Included in that team is Dr. Chip Taylor, a legend in the monarch world, and the founder of Monarch Watch, an organization that promotes education, conservation, and research of the monarch butterfly. He walks from person to person with monarchs clinging to his white beard. He’s down to earth and takes the time to talk with everyone. Before starting my trip he gave several hours of his time and lots of great advice. Scientist willing to talk to non-scientists and nurture their passion are better scientists. Doing this, he can grow his voice, giving people all over the country the skills and knowledge and tools to be a voice for the monarchs too.
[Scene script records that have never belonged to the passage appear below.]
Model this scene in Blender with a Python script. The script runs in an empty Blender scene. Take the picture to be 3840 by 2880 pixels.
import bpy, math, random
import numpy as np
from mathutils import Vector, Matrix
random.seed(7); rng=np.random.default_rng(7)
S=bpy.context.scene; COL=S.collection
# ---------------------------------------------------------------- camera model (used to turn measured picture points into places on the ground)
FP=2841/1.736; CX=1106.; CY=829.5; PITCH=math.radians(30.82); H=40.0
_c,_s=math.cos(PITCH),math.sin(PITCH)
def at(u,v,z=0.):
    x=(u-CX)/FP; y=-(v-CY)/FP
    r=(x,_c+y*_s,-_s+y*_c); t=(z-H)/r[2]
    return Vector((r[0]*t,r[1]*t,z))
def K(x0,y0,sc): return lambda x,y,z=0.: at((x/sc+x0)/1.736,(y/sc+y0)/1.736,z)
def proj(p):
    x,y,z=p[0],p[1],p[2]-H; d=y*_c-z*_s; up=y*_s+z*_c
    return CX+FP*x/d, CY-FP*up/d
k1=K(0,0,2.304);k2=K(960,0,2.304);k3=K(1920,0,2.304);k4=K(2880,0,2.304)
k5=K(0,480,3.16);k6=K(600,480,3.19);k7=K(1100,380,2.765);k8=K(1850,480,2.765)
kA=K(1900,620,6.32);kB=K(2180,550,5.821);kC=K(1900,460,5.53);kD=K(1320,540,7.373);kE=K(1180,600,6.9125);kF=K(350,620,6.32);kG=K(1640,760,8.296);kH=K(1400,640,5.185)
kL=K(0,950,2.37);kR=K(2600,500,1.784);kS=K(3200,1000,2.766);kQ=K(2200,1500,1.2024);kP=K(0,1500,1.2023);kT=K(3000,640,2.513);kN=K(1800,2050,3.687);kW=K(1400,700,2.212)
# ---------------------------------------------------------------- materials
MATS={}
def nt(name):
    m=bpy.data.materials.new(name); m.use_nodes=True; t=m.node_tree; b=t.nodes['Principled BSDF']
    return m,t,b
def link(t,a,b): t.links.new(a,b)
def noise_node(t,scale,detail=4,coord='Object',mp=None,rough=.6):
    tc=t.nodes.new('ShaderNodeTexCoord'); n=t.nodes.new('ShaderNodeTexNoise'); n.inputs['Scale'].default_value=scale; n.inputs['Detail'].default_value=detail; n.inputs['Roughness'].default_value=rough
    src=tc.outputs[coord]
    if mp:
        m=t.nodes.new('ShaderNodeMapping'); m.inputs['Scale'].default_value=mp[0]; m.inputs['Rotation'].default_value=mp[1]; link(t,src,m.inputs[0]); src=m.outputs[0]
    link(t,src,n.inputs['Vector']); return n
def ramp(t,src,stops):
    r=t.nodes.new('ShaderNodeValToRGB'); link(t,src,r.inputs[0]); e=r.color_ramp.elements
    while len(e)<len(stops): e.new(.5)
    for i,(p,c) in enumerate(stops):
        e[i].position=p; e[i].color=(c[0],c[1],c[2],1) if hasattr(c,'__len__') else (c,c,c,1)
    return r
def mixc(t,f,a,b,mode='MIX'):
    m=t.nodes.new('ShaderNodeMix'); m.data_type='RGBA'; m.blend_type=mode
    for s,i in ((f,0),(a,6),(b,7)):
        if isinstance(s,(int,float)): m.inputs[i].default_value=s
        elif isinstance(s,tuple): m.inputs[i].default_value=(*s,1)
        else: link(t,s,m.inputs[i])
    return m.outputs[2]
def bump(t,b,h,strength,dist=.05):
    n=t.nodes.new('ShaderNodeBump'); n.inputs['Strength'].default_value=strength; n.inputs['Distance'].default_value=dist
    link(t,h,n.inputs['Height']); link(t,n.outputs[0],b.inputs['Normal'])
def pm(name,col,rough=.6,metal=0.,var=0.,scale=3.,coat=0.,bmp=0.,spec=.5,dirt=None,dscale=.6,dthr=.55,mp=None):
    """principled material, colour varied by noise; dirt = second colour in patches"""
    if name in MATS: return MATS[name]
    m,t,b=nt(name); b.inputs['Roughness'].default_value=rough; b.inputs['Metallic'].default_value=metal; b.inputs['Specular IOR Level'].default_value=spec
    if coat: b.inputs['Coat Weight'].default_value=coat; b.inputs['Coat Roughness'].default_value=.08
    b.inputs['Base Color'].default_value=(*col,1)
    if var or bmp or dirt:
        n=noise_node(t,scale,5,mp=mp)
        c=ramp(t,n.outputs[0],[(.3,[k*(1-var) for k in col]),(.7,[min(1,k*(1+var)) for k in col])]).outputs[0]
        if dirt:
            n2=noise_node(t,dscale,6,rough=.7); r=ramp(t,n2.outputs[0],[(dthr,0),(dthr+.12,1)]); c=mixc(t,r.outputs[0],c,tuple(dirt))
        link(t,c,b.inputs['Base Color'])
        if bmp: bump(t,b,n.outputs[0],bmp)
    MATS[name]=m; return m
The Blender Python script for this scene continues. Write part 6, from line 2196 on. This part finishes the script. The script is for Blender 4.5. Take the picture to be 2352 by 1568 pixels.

Lots of people are starting conversations and organizations to promote solutions and mindshifts for the monarch. On this trip I am lucky to meet some of them, and use their motivation and dedication to inspire me. At the Monarch Watch open house, I saw friends from Oklahoma and Kansas that were doing more than their share and spreading the passion throughout the United States. I also got to learn from a woman/Kiwi leading butterfly conservation efforts in New Zealand. There is not one way to save the monarch, but all of us have a voice and the ability to start conversations and try.
Trying is all any of us can do. So in Kansas I biked and taught and talked and tried. And even though my memory might mess up the details or run the miles together, I am grateful for these Kansas miles and have learned a lot as I migrate with the monarchs.